Troy put a barrier between Cory and his goal either because he did not want his son to experience discrimination on the field, or did not want Cory to be better than him. It started when Cory was recruited for his athletic talents, and would rather play football than find a job. Because of Cory’s disobedience, Troy was enraged, and would not sign the recruiter’s paper that allowed Cory to play.  Later, he had a fight with Rose in which Cory interfered, finally deciding that he could not obey his father anymore. Towards the end of the play, Cory declared, “You ain’t never done nothing but hold me back! Afraid I was gonna be better than you.” (II, iv) If Cory succeeded in sports without being affected by prejudice or discrimination, the years of Troy’s grinding in the Negroes League would be meaningless, and his pride would not allow that to happen. Cory is not the only person to have an invisible wall that separated him from his goal and father. Troy’s older son, Lyons, also had a fence.
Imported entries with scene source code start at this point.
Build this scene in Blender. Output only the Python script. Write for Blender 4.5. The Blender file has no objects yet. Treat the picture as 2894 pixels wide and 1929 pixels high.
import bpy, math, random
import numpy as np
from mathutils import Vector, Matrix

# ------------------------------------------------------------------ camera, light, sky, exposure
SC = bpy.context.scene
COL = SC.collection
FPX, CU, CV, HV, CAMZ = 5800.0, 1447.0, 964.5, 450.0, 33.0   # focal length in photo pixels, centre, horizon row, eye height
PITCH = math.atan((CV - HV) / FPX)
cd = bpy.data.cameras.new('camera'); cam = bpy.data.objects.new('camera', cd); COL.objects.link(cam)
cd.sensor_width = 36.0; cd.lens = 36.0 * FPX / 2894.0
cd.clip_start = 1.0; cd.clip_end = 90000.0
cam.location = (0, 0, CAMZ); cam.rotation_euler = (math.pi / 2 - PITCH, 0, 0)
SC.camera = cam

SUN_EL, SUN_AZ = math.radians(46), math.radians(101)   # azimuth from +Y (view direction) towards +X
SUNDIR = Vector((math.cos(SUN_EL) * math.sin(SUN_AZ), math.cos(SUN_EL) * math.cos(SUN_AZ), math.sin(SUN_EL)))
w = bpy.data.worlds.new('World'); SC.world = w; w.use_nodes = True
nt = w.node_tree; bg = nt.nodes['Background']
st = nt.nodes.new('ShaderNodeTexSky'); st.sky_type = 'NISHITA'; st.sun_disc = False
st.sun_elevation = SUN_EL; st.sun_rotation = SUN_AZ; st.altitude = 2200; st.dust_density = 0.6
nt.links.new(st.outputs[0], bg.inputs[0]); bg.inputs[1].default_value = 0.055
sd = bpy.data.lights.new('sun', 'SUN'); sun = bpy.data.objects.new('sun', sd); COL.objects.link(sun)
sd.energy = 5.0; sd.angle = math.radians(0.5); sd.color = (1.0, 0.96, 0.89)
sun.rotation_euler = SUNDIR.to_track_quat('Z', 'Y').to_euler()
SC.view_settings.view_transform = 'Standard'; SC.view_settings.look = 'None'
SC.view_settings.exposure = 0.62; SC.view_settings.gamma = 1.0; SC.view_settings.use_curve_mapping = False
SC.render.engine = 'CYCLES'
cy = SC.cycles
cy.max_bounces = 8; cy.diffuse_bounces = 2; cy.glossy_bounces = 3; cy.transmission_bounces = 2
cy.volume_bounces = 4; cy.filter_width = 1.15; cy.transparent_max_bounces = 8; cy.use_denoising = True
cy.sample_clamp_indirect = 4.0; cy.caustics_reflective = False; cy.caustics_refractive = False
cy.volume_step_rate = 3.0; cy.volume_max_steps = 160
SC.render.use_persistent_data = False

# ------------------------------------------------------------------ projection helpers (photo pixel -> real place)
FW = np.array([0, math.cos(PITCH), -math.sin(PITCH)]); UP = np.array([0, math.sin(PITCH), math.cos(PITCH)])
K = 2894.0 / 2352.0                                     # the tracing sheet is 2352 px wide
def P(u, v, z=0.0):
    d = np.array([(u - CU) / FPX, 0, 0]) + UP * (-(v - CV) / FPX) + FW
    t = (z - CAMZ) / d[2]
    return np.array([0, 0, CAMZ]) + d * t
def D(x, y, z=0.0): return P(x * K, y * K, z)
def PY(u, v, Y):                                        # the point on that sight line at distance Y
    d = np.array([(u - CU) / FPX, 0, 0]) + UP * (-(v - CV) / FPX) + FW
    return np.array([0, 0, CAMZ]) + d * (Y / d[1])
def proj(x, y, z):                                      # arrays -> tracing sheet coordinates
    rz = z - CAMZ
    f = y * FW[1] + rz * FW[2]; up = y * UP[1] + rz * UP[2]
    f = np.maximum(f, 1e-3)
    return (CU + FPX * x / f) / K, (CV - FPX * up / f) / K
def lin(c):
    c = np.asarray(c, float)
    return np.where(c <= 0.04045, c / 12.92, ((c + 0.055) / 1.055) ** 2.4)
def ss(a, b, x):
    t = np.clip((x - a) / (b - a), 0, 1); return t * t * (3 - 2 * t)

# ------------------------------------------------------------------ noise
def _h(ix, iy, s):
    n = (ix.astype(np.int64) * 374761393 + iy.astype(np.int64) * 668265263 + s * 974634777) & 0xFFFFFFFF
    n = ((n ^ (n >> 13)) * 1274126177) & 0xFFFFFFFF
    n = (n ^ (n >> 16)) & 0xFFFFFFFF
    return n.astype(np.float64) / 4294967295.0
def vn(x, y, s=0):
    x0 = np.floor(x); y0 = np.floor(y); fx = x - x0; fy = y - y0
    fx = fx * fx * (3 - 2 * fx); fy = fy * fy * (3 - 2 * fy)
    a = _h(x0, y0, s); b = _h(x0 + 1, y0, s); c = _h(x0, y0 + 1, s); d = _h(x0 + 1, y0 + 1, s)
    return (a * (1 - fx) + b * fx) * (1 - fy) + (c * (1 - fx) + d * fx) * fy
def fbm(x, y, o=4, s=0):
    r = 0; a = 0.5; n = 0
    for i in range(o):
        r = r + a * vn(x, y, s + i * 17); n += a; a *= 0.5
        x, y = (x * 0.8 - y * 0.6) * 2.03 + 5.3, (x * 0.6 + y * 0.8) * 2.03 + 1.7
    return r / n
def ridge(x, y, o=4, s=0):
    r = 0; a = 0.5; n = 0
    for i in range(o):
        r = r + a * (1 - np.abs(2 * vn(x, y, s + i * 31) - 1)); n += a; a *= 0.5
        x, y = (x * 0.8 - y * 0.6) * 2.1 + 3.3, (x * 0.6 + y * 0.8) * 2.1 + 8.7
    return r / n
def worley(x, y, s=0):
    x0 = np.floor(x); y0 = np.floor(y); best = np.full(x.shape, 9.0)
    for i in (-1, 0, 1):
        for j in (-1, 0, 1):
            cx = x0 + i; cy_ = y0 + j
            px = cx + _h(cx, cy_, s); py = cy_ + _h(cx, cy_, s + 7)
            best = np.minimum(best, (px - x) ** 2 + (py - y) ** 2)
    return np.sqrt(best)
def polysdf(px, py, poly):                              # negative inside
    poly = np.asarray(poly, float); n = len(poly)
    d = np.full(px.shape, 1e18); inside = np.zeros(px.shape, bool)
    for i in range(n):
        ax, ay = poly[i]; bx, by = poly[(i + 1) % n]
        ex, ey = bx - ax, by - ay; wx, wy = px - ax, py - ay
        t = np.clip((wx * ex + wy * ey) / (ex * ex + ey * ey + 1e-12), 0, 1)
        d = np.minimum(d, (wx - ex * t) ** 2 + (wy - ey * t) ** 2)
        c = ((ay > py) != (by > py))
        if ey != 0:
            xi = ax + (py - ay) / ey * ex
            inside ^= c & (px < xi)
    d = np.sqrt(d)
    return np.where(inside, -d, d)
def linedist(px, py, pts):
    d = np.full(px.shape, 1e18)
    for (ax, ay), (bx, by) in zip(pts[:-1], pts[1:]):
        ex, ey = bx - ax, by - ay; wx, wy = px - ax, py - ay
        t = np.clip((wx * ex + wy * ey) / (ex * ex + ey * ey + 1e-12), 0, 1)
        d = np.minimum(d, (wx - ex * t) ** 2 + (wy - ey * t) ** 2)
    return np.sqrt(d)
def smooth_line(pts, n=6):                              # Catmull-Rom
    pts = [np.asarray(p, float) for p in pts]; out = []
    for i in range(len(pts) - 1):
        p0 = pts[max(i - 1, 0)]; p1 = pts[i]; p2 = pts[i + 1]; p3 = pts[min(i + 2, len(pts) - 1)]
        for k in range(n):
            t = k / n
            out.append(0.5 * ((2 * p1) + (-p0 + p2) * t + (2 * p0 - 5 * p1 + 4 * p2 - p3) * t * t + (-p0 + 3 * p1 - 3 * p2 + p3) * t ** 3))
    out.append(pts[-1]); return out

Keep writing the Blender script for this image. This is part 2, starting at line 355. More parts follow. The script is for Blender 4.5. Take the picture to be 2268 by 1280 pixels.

Lyons had a fence between him and Troy because of pride. Troy was a good player in the Negroes League and wished to play in the Major League, but his dream never came true. After his retirement, Troy was forced to abandon his dream and find a job as a garbage man instead. On the other hand, Lyons had the choice to follow his dreams. Lyons is very passionate about music, saying that music “Make me feel like I belong in the world.” (I, i) Every time Lyons crossed Troy’s fence into his yard, Troy would feel upset. The barrier that kept Lyons out at bay is not so much the financial crisis or the fifteen years time gap; it is because of Troy’s pride. As is the case with Cory, he felt that if his dream could not come true, his sons could not get better than him and achieve their goals.

Aside from his two children, Troy’s real fence around his backyard is, to some degree, a protection of his pride too. Early on in the play, Troy said that “Death ain’t nothing but a fastball on the outside corner.” (I, i) He didn’t think Death was significant. After Alberta’s death, however, Troy felt that Death got the better of him. In his rage, he said “I’m gonna build me a fence around what belongs to me. And then I want you to stay on the other side […] You stay on the other side of that fence until you ready for me. Then you come up and knock on the front door. Anytime you want. I’ll be ready for you.” (II, ii) The fence serves as a protection to reassure Troy that Death would not sneak up and outsmart him, hurting his pride a second time.

Troy Maxson’s fence is an emotional shield that caused his family to become divided. But without this, his pride would not survive through the changes in his life. Sometimes, a fence is not as much about what it’s “walling” in or out, but its raison d’etre, the reason it was there in the first place.